Can't wait for the new results! Hopefully we get to see something before the end of the year. (Hopefully that's allowed by the contract...)

The Tokamak I'm working on typically produces 4*10^13 neutron for a good one second long shot using pure Deuterium gas, it is a cylinder diameter 4 metres and height 4 metres.

jmc wrote:The Tokamak I'm working on typically produces 4*10^13 neutron for a good one second long shot using pure Deuterium gas, it is a cylinder diameter 4 metres and height 4 metres.

Give me the same dimensioned Polywell reactor (spherical of course) and I can get you on the order of 1E22 n/Sec or better. Continuously (at least in the 100s of seconds with LN2 cooled copper coils).

Does anyone know the exact dimensions of the outside of the WB6 vacuum vessel?

jmc wrote:Does anyone kmow the exact dimensions of the outside of the WB6 vacuum vessel?

Much bigger than necessary.

Here's another question with regard to the scaling, is the distance from the Magrid to the Earthed cage dependent only on the voltage and not on reactor dimensions? In the pictures, for example, the earthed cage surrounding the magrid appears to have twice the diameter of the magrid, if the volume enclosed by the magrid was say increased by a factor of 10 would the surrounding earthed cage appear to huge the magrid more tightly or is distance determined by magnetic topology or something that would mean the ratio would remain constant?

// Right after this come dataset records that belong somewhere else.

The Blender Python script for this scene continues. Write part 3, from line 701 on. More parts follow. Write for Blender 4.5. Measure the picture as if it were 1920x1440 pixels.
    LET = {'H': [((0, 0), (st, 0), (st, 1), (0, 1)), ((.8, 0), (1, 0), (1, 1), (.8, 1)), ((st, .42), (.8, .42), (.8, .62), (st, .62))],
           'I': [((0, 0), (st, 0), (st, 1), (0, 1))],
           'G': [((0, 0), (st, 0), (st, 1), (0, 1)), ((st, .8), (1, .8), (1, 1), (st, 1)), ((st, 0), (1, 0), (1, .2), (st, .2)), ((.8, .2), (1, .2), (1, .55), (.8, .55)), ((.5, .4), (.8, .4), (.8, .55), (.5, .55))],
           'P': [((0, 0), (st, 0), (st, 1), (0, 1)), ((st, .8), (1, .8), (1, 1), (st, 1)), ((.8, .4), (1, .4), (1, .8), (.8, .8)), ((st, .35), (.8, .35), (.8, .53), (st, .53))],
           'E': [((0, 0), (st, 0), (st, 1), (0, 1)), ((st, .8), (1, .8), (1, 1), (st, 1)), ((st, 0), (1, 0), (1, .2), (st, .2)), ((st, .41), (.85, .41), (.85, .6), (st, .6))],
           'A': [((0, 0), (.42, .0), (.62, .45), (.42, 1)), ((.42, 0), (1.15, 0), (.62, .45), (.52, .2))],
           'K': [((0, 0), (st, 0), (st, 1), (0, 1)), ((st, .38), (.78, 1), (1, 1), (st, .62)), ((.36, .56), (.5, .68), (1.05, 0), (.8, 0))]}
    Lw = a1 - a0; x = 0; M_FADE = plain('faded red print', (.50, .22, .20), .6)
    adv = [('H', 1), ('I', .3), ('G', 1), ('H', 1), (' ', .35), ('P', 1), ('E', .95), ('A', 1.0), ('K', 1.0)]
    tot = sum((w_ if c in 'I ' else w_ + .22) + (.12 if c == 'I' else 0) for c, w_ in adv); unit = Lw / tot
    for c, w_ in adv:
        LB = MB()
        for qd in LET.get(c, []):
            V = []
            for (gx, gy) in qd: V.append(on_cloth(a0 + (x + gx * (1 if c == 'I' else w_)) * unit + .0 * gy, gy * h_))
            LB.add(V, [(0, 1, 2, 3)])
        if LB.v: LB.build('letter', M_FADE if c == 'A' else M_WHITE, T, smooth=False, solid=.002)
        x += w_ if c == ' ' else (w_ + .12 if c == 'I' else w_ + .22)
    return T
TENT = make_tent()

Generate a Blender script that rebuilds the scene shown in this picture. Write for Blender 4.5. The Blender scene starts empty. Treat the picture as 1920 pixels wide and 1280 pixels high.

jmc wrote:Here's another question with regard to the scaling, is the distance from the Magrid to the Earthed cage dependent only on the voltage and not on reactor dimensions? In the pictures, for example, the earthed cage surrounding the magrid appears to have twice the diameter of the magrid, if the volume enclosed by the magrid was say increased by a factor of 10 would the surrounding earthed cage appear to huge the magrid more tightly or is distance determined by magnetic topology or something that would mean the ratio would remain constant?

The size of the vacuum chamber is dependent on the electron orbit radius. Thus the distance between the magrid and the vacuum chamber wall would decrease with increased magrid voltage and increase with electron energy. My uneducated guess would be that the distance from the magrid to the vacuum walls would not depend on the machine radius other than in changes to electron energy and magrid voltage that come with scaling up.

When you say electron orbit radius do you mean larmor radius or are you referring to the electrons going into the centre and out to maximum radius? If the vacuum wall was earthed then I would imagine the electrons would slow down on arrival to it independently of its distance from the magrid, the closer it is placed to the magrid, the stronger the electric field between it and the magrid and so the faster the electrons would slow down.

jmc wrote:When you say electron orbit radius do you mean larmor radius or are you referring to the electrons going into the centre and out to maximum radius? If the vacuum wall was earthed then I would imagine the electrons would slow down on arrival to it independently of its distance from the magrid, the closer it is placed to the magrid, the stronger the electric field between it and the magrid and so the faster the electrons would slow down.

By electron orbit I was referring to the electron's path outside the magrid and back to the centre. If the recirculating electrons get too close to the grounded walls they will be lost. It costs no energy to build a bigger vacuum chamber, so that's quite preferable to holding a smaller chamber at a negative potential.